BEGIN Data
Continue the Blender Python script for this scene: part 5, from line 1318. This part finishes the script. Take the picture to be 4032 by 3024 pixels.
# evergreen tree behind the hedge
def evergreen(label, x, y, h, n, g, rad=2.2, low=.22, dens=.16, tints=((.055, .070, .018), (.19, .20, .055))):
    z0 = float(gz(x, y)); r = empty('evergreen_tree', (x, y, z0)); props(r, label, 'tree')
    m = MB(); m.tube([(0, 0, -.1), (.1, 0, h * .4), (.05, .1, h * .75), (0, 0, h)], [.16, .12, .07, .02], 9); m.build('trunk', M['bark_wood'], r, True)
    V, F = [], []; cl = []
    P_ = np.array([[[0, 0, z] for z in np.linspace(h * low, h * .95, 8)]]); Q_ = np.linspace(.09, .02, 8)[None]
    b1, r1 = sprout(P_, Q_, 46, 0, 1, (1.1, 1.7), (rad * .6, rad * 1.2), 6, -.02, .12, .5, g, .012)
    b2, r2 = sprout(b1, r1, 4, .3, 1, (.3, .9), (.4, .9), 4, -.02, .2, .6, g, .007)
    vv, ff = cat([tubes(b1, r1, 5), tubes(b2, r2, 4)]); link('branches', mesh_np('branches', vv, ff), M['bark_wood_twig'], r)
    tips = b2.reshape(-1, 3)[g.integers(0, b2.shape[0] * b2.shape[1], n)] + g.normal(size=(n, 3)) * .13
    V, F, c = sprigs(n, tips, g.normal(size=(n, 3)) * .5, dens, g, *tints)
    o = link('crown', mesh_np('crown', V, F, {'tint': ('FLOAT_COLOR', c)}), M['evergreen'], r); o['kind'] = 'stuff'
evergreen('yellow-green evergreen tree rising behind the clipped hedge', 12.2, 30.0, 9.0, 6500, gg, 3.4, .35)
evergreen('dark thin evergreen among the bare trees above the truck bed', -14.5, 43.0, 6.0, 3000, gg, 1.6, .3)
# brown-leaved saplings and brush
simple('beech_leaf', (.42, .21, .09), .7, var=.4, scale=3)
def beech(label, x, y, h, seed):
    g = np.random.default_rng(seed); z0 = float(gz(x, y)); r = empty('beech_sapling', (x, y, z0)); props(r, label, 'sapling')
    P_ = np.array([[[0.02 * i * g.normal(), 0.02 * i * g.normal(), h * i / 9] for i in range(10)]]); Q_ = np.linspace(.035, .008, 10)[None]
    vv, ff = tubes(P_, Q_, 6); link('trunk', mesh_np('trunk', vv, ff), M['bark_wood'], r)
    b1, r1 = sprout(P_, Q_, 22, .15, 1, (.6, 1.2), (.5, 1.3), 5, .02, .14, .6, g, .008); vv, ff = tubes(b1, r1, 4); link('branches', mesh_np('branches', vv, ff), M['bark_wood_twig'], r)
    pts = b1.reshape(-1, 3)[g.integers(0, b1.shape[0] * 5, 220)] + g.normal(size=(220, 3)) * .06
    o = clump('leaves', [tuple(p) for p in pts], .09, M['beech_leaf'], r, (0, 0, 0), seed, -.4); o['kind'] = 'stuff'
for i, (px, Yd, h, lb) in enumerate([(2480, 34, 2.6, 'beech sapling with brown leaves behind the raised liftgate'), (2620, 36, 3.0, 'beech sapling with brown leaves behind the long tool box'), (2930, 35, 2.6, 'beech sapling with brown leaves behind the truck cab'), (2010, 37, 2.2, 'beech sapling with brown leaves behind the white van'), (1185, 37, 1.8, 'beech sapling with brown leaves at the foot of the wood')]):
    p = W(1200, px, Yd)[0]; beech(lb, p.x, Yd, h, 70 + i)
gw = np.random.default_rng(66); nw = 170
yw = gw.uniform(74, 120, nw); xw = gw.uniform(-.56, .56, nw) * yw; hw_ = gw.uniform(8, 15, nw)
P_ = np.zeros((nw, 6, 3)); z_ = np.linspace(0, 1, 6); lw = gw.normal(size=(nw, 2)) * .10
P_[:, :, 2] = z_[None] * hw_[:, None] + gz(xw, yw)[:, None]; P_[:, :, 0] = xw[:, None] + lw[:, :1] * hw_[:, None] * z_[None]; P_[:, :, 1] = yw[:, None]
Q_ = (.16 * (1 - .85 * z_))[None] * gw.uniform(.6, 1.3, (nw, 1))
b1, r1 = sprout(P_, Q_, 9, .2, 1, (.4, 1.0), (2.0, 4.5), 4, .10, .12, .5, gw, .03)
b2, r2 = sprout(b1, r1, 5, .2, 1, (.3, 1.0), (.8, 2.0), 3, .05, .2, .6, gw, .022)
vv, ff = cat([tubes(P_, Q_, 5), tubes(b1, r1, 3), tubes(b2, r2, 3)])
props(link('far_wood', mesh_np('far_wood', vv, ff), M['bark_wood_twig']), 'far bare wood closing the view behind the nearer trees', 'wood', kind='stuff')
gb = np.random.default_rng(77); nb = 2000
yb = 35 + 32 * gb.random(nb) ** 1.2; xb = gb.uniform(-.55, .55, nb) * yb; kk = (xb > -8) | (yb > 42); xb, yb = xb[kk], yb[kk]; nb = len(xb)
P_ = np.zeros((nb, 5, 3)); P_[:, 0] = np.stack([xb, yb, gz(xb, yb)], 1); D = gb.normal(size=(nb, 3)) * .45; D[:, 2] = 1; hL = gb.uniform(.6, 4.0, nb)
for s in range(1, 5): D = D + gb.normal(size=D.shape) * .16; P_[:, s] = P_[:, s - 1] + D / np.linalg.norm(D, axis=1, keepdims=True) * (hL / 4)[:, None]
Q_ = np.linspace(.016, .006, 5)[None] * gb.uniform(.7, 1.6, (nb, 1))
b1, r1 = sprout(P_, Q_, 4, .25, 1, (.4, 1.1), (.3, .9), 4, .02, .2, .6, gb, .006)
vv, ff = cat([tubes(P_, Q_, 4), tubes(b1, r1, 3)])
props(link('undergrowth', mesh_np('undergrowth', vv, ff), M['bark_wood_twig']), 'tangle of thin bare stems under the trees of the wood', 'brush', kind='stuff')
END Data
### What is expected
Give every line of the material again, exactly as it reads.

### Response to this task
Continue the Blender Python script for this scene: part 5, from line 1318. This part finishes the script. Take the picture to be 4032 by 3024 pixels.
# evergreen tree behind the hedge
def evergreen(label, x, y, h, n, g, rad=2.2, low=.22, dens=.16, tints=((.055, .070, .018), (.19, .20, .055))):
    z0 = float(gz(x, y)); r = empty('evergreen_tree', (x, y, z0)); props(r, label, 'tree')
    m = MB(); m.tube([(0, 0, -.1), (.1, 0, h * .4), (.05, .1, h * .75), (0, 0, h)], [.16, .12, .07, .02], 9); m.build('trunk', M['bark_wood'], r, True)
    V, F = [], []; cl = []
    P_ = np.array([[[0, 0, z] for z in np.linspace(h * low, h * .95, 8)]]); Q_ = np.linspace(.09, .02, 8)[None]
    b1, r1 = sprout(P_, Q_, 46, 0, 1, (1.1, 1.7), (rad * .6, rad * 1.2), 6, -.02, .12, .5, g, .012)
    b2, r2 = sprout(b1, r1, 4, .3, 1, (.3, .9), (.4, .9), 4, -.02, .2, .6, g, .007)
    vv, ff = cat([tubes(b1, r1, 5), tubes(b2, r2, 4)]); link('branches', mesh_np('branches', vv, ff), M['bark_wood_twig'], r)
    tips = b2.reshape(-1, 3)[g.integers(0, b2.shape[0] * b2.shape[1], n)] + g.normal(size=(n, 3)) * .13
    V, F, c = sprigs(n, tips, g.normal(size=(n, 3)) * .5, dens, g, *tints)
    o = link('crown', mesh_np('crown', V, F, {'tint': ('FLOAT_COLOR', c)}), M['evergreen'], r); o['kind'] = 'stuff'
evergreen('yellow-green evergreen tree rising behind the clipped hedge', 12.2, 30.0, 9.0, 6500, gg, 3.4, .35)
evergreen('dark thin evergreen among the bare trees above the truck bed', -14.5, 43.0, 6.0, 3000, gg, 1.6, .3)
# brown-leaved saplings and brush
simple('beech_leaf', (.42, .21, .09), .7, var=.4, scale=3)
def beech(label, x, y, h, seed):
    g = np.random.default_rng(seed); z0 = float(gz(x, y)); r = empty('beech_sapling', (x, y, z0)); props(r, label, 'sapling')
    P_ = np.array([[[0.02 * i * g.normal(), 0.02 * i * g.normal(), h * i / 9] for i in range(10)]]); Q_ = np.linspace(.035, .008, 10)[None]
    vv, ff = tubes(P_, Q_, 6); link('trunk', mesh_np('trunk', vv, ff), M['bark_wood'], r)
    b1, r1 = sprout(P_, Q_, 22, .15, 1, (.6, 1.2), (.5, 1.3), 5, .02, .14, .6, g, .008); vv, ff = tubes(b1, r1, 4); link('branches', mesh_np('branches', vv, ff), M['bark_wood_twig'], r)
    pts = b1.reshape(-1, 3)[g.integers(0, b1.shape[0] * 5, 220)] + g.normal(size=(220, 3)) * .06
    o = clump('leaves', [tuple(p) for p in pts], .09, M['beech_leaf'], r, (0, 0, 0), seed, -.4); o['kind'] = 'stuff'
for i, (px, Yd, h, lb) in enumerate([(2480, 34, 2.6, 'beech sapling with brown leaves behind the raised liftgate'), (2620, 36, 3.0, 'beech sapling with brown leaves behind the long tool box'), (2930, 35, 2.6, 'beech sapling with brown leaves behind the truck cab'), (2010, 37, 2.2, 'beech sapling with brown leaves behind the white van'), (1185, 37, 1.8, 'beech sapling with brown leaves at the foot of the wood')]):
    p = W(1200, px, Yd)[0]; beech(lb, p.x, Yd, h, 70 + i)
gw = np.random.default_rng(66); nw = 170
yw = gw.uniform(74, 120, nw); xw = gw.uniform(-.56, .56, nw) * yw; hw_ = gw.uniform(8, 15, nw)
P_ = np.zeros((nw, 6, 3)); z_ = np.linspace(0, 1, 6); lw = gw.normal(size=(nw, 2)) * .10
P_[:, :, 2] = z_[None] * hw_[:, None] + gz(xw, yw)[:, None]; P_[:, :, 0] = xw[:, None] + lw[:, :1] * hw_[:, None] * z_[None]; P_[:, :, 1] = yw[:, None]
Q_ = (.16 * (1 - .85 * z_))[None] * gw.uniform(.6, 1.3, (nw, 1))
b1, r1 = sprout(P_, Q_, 9, .2, 1, (.4, 1.0), (2.0, 4.5), 4, .10, .12, .5, gw, .03)
b2, r2 = sprout(b1, r1, 5, .2, 1, (.3, 1.0), (.8, 2.0), 3, .05, .2, .6, gw, .022)
vv, ff = cat([tubes(P_, Q_, 5), tubes(b1, r1, 3), tubes(b2, r2, 3)])
props(link('far_wood', mesh_np('far_wood', vv, ff), M['bark_wood_twig']), 'far bare wood closing the view behind the nearer trees', 'wood', kind='stuff')
gb = np.random.default_rng(77); nb = 2000
yb = 35 + 32 * gb.random(nb) ** 1.2; xb = gb.uniform(-.55, .55, nb) * yb; kk = (xb > -8) | (yb > 42); xb, yb = xb[kk], yb[kk]; nb = len(xb)
P_ = np.zeros((nb, 5, 3)); P_[:, 0] = np.stack([xb, yb, gz(xb, yb)], 1); D = gb.normal(size=(nb, 3)) * .45; D[:, 2] = 1; hL = gb.uniform(.6, 4.0, nb)
for s in range(1, 5): D = D + gb.normal(size=D.shape) * .16; P_[:, s] = P_[:, s - 1] + D / np.linalg.norm(D, axis=1, keepdims=True) * (hL / 4)[:, None]
Q_ = np.linspace(.016, .006, 5)[None] * gb.uniform(.7, 1.6, (nb, 1))
b1, r1 = sprout(P_, Q_, 4, .25, 1, (.4, 1.1), (.3, .9), 4, .02, .2, .6, gb, .006)
vv, ff = cat([tubes(P_, Q_, 4), tubes(b1, r1, 3)])
props(link('undergrowth', mesh_np('undergrowth', vv, ff), M['bark_wood_twig']), 'tangle of thin bare stems under the trees of the wood', 'brush', kind='stuff')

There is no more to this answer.